One of them has finally been given a name: Advantage and Disadvantage, thanks to the latest release of Dungeons & Dragons. My first published use of this rule was in the Fudge Dungeon Crawl article I wrote for the now defunct Fudge Factor e-zine, having been published there on May 2, 2005 (check under the Treasure heading to see it in its infancy), but I'd talked about it numerous times on the old Fudge e-mail list prior to that.
Basically, it works out like this: if you have Advantage on a roll, you ignore a minus result ("-" on Fudge dice; 1 or 2 on d6s). Conversely, if you have Disadvantage on a roll, you ignore a plus result ("+" on Fudge dice; 5 or 6 on d6s).
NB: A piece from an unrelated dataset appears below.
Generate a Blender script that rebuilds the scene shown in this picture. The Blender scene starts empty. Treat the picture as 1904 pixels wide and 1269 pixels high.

Unlike my house rule's namesake, you can have multiple levels of Advantage or Disadvantage (a character with Advantage 2 on a roll would ignore two minus results, for instance) although that should be rare.
Disadvantage will cancel Advantage and vice-versa. In the rare case that a character has multiple levels of one or t'other, whichever remains after the maximum equal amount is canceled from both is what is applied; so if a character had two levels of Disadvantage and one of Advantage, his next roll would be made with Disadvantage (one level of Advantage cancels one level of Disadvantage, leaving one level of Disadvantage remaining).
The reason for this house rule is that a +/-1 modifier in Fudge is a huge jump; it's 14% of the entire spread. That would be like getting a +3 modifier in d20, or a +2 modifier in GURPS. With these Advantage and Disadvantage rules you can give a character a boost (or penalty) without it being so impactful.
I think you could just as easily use Advantage and Disadvantage in Fate, as well.